The Curious Case of Euclidean Zoning
Allen Chin • Apr 23, 2022

Is raising the interest rate enough to cool the housing market?

“So…what do you think is going to happen to the real estate market?” Of all of the questions I get as a mortgage broker working in Toronto, this is the one that I am increasingly hearing more and more. After each appointment discussing mortgage situations, clients would often end with this simple question. It’s the same question that I also see dominating news segments. I see it on the forums as people express their frustrations with housing and living conditions. As a mortgage broker, I also see what’s happening from the rental side to first time home buyers to investors and back again. It’s very difficult to ignore what’s going on as ‘normal business’ when we have seen home prices accelerate in appreciation at an alarming pace while the cost of living and inflation continue to rise. I have also seen the rhetoric’s used as ‘solutions’ to the ‘housing crisis’, such as the increase in interest rates to looking at penalizing foreign buyers. While increasing interest rates will help, I’m sure all of you are familiar with the term “band aid” solution, it does nothing to solve the underlying issue. Supply and demand. While supply and demand is more of an economic term, but when applied to the housing market, the tools that affect supply and demand are beyond just interest rates (monetary policy), and needs to account for the actual policies that govern how, what and where we build our cities.


Euclidean Zoning – Describes essentially how our entire “North American” cities are built and planned. It is a method of urban planning which divides land uses into each of their respective zones. This was done during the industrial period as to prevent houses to be built right next to industrial plants. For the most part this worked, and it helped build and develop communities. All of this changed during the introduction of the National Highway acts throughout the 1920’s, which lead to a new development phenomenon known as the “Urban Sprawl”. (Partially formed by the “American Dream” of being able to own a home with a white picket fence, with a car in every garage.)


Fast forward to today, and we have two very distinct type of cities. Ones that were built prior to the 1920’s which still allowed for dynamic zoning laws that have been “grandfathered” to allow for mixed use and higher density exceptions, vs cities and towns after 1920’s that adhered to the urban planning methods of focused zoning. More specifically single family homes. The detached single family home became an icon, that it dominates the zoning allowances for all ‘modern’ cities. However, doing this forces a few issues,


Single family home zoning forces other types of zoning away and are determined to be set at a certain distance. Sometimes knows as setbacks. (Ironic isn’t?) As such, if you have a commercial development, it would be situated outside of the single family zoned areas. This type of design is very typical of cities like Mississauga, London (Ontario) where you have many “strodes” (think of streets, but are actually roads for cars and not pedestrian friendly with wide intersections) Typical design cues will involve large parking lots that are typically bigger than the buildings themselves and a lot of 1 to 2 story buildings with higher density buildings around the core.


The fundamental problem with this urban design is that the plan is designed around the automobile and not the person.

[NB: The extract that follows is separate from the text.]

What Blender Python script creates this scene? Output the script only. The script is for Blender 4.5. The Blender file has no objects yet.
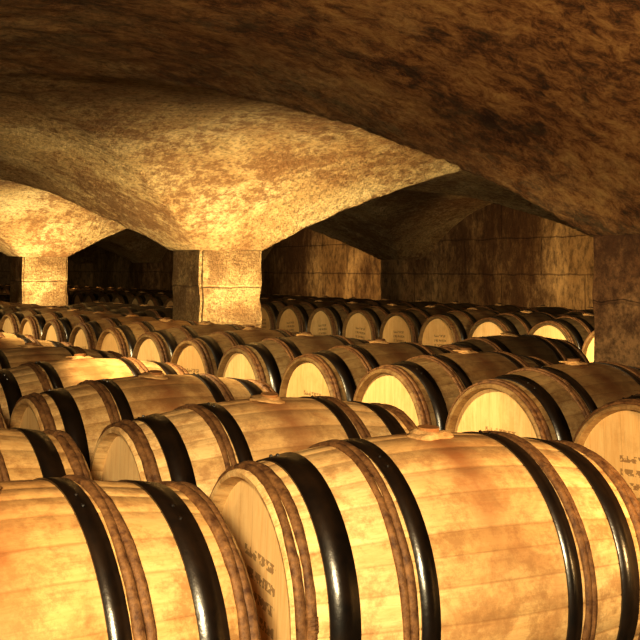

It assumes that each person will have a car that they can travel to the designated zoned areas for your amenities like groceries, shopping, entertainment, even where you work. However, doing this causes another major fundamental issue; congestion. Since the amenities are all grouped in areas, everyone needs to go to the same place, which exacerbates the problem of paving our lands into parking lots.

In fact, the case for Suburban design planning is currently being revised to address these issues as they are readily becoming apparent as the city begins to age, and the large amounts of asphalt infrastructure now needs to be maintained by taxes generated by a low density area. It is not a surprise that the budgets of these cities are largely skewed towards maintenance, leaving very little funds for anything else.


What does this all mean? It means that we really need to assess the way we build our cities and to what scale. Focusing on density does not have to mean 30+ story condominium buildings. Now termed the "missing middle" properties like duplexes, triplexes, to small to mid rise apartments and mixed used (live/work) buildings are great answers to gentle intensification, increased walk ability while decreasing vehicular congestion.  One doesn't have to look far to see great examples of these. Toronto is already made up multiple 'villages' and Montreal already was largely built this way to accommodate the density during it's intensification phase. Now expanding it even further, giving Montreal the title of the "most European Canadian city". We have the knowledge, the tools to make this happen, but change is never easy, and often requires communities to come together in solidarity for this to occur.


“We expect too much of new buildings, and too little of ourselves.”